** BEGIN **
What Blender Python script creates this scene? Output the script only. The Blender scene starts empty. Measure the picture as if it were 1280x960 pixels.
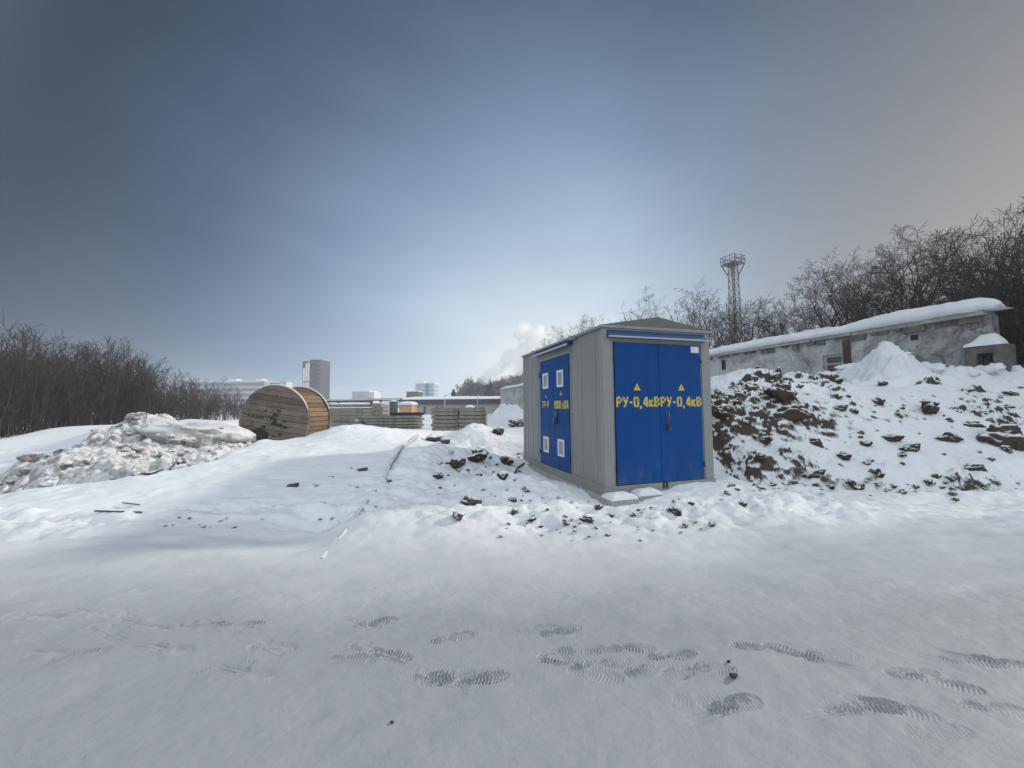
import bpy, bmesh, math, random
import numpy as np
from mathutils import Vector, Matrix

# ------------------------------------------------------------------ camera, world, sun, exposure
SC = bpy.context.scene
COL = SC.collection
R = math.radians
FPX, PITCH, ROLL = 480.0, R(3.27), R(-0.488)
CAM = np.array([0.0, 0.0, 1.5])

cd = bpy.data.cameras.new('camera'); cam = bpy.data.objects.new('camera', cd); COL.objects.link(cam)
cd.sensor_width = 36.0; cd.lens = 36.0 * FPX / 1280.0; cd.clip_start = 0.05; cd.clip_end = 4000
_c, _s = math.cos(ROLL), math.sin(ROLL)
_right = Vector((1, 0, 0)); _down = Vector((0, math.sin(PITCH), -math.cos(PITCH)))
_cr = _right * _c - _down * _s; _cdn = _right * _s + _down * _c
_bk = _cr.cross(-_cdn)
_m = Matrix((( _cr.x, -_cdn.x, _bk.x, 0), (_cr.y, -_cdn.y, _bk.y, 0), (_cr.z, -_cdn.z, _bk.z, 1.5), (0, 0, 0, 1)))
cam.matrix_world = _m
SC.camera = cam

SUN_AZ, SUN_EL = R(69.0), R(23.0)          # clockwise from +Y
W = bpy.data.worlds.new('World'); SC.world = W; W.use_nodes = True
nt = W.node_tree; nt.nodes.clear()
def _n(tree, typ, **kw):
    n = tree.nodes.new(typ)
    for k, v in kw.items():
        setattr(n, k, v)
    return n
def _math(tree, op, a, b=None, c=None, clamp=False):
    n = tree.nodes.new('ShaderNodeMath'); n.operation = op; n.use_clamp = clamp
    for i, v in enumerate((a, b, c)):
        if v is None: continue
        if isinstance(v, (int, float)): n.inputs[i].default_value = v
        else: tree.links.new(v, n.inputs[i])
    return n.outputs[0]
def _dot(tree, vec, d):
    n = tree.nodes.new('ShaderNodeVectorMath'); n.operation = 'DOT_PRODUCT'
    tree.links.new(vec, n.inputs[0]); n.inputs[1].default_value = d
    return n.outputs['Value']
def _ramp(tree, fac, stops, interp='LINEAR'):
    n = tree.nodes.new('ShaderNodeValToRGB'); tree.links.new(fac, n.inputs[0]); n.color_ramp.interpolation = interp
    el = n.color_ramp.elements
    while len(el) < len(stops): el.new(0.5)
    for e, (p, c) in zip(el, stops):
        e.position = p; e.color = (c[0], c[1], c[2], 1) if not isinstance(c, (int, float)) else (c, c, c, 1)
    return n.outputs[0]
def _mix(tree, fac, a, b, mode='MIX'):
    n = tree.nodes.new('ShaderNodeMix'); n.data_type = 'RGBA'; n.blend_type = mode
    for sock, v in ((n.inputs['Factor'], fac), (n.inputs[6], a), (n.inputs[7], b)):
        if isinstance(v, (int, float)): sock.default_value = v
        elif isinstance(v, tuple): sock.default_value = (v[0], v[1], v[2], 1)
        else: tree.links.new(v, sock)
    return n.outputs[2]
def srgb(r, g, b):
    f = lambda v: (v / 255 / 12.92) if v / 255 <= 0.04045 else ((v / 255 + 0.055) / 1.055) ** 2.4
    return (f(r), f(g), f(b))

def build_world():
    sky = _n(nt, 'ShaderNodeTexSky', sky_type='NISHITA', sun_disc=False)
    sky.sun_elevation = SUN_EL; sky.sun_rotation = SUN_AZ
    sky.air_density = 1.0; sky.dust_density = 2.0; sky.ozone_density = 1.0
    tc = _n(nt, 'ShaderNodeTexCoord'); v = tc.outputs['Generated']
    az = R(6.0)
    fwd = _dot(nt, v, (math.sin(az), math.cos(az), 0)); side = _dot(nt, v, (math.cos(az), -math.sin(az), 0)); up = _dot(nt, v, (0, 0, 1))
    # a frozen overcast: a deck of cloud dark overhead, thinning to a bright band of horizon haze ahead
    a = _math(nt, 'MULTIPLY', side, 1.06); b = _math(nt, 'MULTIPLY', _math(nt, 'MAXIMUM', up, 0.0), 1.06)
    q = _math(nt, 'SQRT', _math(nt, 'ADD', _math(nt, 'MULTIPLY', a, a), _math(nt, 'MULTIPLY', b, b)))
    nz = _n(nt, 'ShaderNodeTexNoise'); nt.links.new(v, nz.inputs['Vector'])
    nz.inputs['Scale'].default_value = 1.7; nz.inputs['Detail'].default_value = 5; nz.inputs['Roughness'].default_value = 0.45
    q = _math(nt, 'ADD', q, _math(nt, 'MULTIPLY', _math(nt, 'SUBTRACT', nz.outputs[0], 0.5), 0.16))
    col = _ramp(nt, q, [(0.0, srgb(236, 239, 240)), (0.16, srgb(224, 232, 237)), (0.32, srgb(197, 213, 228)), (0.48, srgb(162, 184, 208)),
                        (0.64, srgb(121, 144, 173)), (0.80, srgb(78, 98, 123)), (0.92, srgb(46, 62, 83)), (1.0, srgb(37, 51, 71))], 'LINEAR')
    streak = _n(nt, 'ShaderNodeTexNoise'); mp = _n(nt, 'ShaderNodeMapping'); nt.links.new(v, mp.inputs[0]); mp.inputs['Scale'].default_value = (1.2, 1.2, 4.5); mp.inputs['Rotation'].default_value = (0.25, 0.2, 0.4)
    nt.links.new(mp.outputs[0], streak.inputs['Vector']); streak.inputs['Scale'].default_value = 1.5; streak.inputs['Detail'].default_value = 7; streak.inputs['Roughness'].default_value = 0.55
    col = _mix(nt, 1.0, col, _ramp(nt, streak.outputs[0], [(0.30, (0.90, 0.91, 0.93)), (0.70, (1.10, 1.09, 1.07))]), 'MULTIPLY')
    # the cloud towards the sun is warmer and lighter
    wl = _math(nt, 'MULTIPLY', _ramp(nt, side, [(0.10, 0.0), (0.75, 1.0)], 'EASE'), _ramp(nt, up, [(0.0, 0.95), (0.30, 0.85), (0.65, 0.35), (0.85, 0.1)]))
    col = _mix(nt, wl, col, srgb(143, 142, 140))
    # the half of the sky behind the photographer: bright even cloud
    col = _mix(nt, _ramp(nt, _math(nt, 'ADD', _math(nt, 'MULTIPLY', fwd, 0.5), 0.5), [(0.42, 1.0), (0.74, 0.0)], 'EASE'), col, BACK_SKY)
    low = _ramp(nt, _math(nt, 'ADD', up, 0.5), [(0.42, 1.0), (0.5, 0.0)])
    col = _mix(nt, low, col, srgb(196, 200, 206))
    nis = _n(nt, 'ShaderNodeVectorMath', operation='SCALE'); nt.links.new(sky.outputs[0], nis.inputs[0]); nis.inputs['Scale'].default_value = 0.06
    dk = _n(nt, 'ShaderNodeVectorMath', operation='SCALE'); nt.links.new(col, dk.inputs[0]); dk.inputs['Scale'].default_value = DECK
    both = _mix(nt, 0.94, nis.outputs[0], dk.outputs[0])
    bg = _n(nt, 'ShaderNodeBackground'); nt.links.new(both, bg.inputs[0]); bg.inputs[1].default_value = 1.0
    out = _n(nt, 'ShaderNodeOutputWorld'); nt.links.new(bg.outputs[0], out.inputs[0])
BACK_SKY = (0.85, 0.94, 1.01)
DECK = 1.0
build_world()

sl = bpy.data.lights.new('sun', 'SUN'); so = bpy.data.objects.new('sun', sl); COL.objects.link(so)
sl.energy = 3.2; sl.angle = R(3.5); sl.color = (1.0, 0.93, 0.83)
to_sun = Vector((math.sin(SUN_AZ) * math.cos(SUN_EL), math.cos(SUN_AZ) * math.cos(SUN_EL), math.sin(SUN_EL)))
so.rotation_euler = to_sun.to_track_quat('Z', 'Y').to_euler(); so.location = (60, 30, 60)

SC.view_settings.view_transform = 'Standard'; SC.view_settings.look = 'None'
SC.view_settings.exposure = 0.10; SC.view_settings.gamma = 1.0; SC.view_settings.use_curve_mapping = False
SC.render.engine = 'CYCLES'
SC.cycles.use_denoising = True
SC.cycles.max_bounces = 8; SC.cycles.diffuse_bounces = 3; SC.cycles.glossy_bounces = 2; SC.cycles.transparent_max_bounces = 8
SC.cycles.volume_bounces = 5; SC.cycles.volume_step_rate = 1.0; SC.cycles.volume_max_steps = 128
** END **
**What is required**
The lines from the start of the data through the line that contains "SC.camera = cam" are to be returned exactly, please, with both ends included and every picture left out.

**Finished answer**
What Blender Python script creates this scene? Output the script only. The Blender scene starts empty. Measure the picture as if it were 1280x960 pixels.
import bpy, bmesh, math, random
import numpy as np
from mathutils import Vector, Matrix

# ------------------------------------------------------------------ camera, world, sun, exposure
SC = bpy.context.scene
COL = SC.collection
R = math.radians
FPX, PITCH, ROLL = 480.0, R(3.27), R(-0.488)
CAM = np.array([0.0, 0.0, 1.5])

cd = bpy.data.cameras.new('camera'); cam = bpy.data.objects.new('camera', cd); COL.objects.link(cam)
cd.sensor_width = 36.0; cd.lens = 36.0 * FPX / 1280.0; cd.clip_start = 0.05; cd.clip_end = 4000
_c, _s = math.cos(ROLL), math.sin(ROLL)
_right = Vector((1, 0, 0)); _down = Vector((0, math.sin(PITCH), -math.cos(PITCH)))
_cr = _right * _c - _down * _s; _cdn = _right * _s + _down * _c
_bk = _cr.cross(-_cdn)
_m = Matrix((( _cr.x, -_cdn.x, _bk.x, 0), (_cr.y, -_cdn.y, _bk.y, 0), (_cr.z, -_cdn.z, _bk.z, 1.5), (0, 0, 0, 1)))
cam.matrix_world = _m
SC.camera = cam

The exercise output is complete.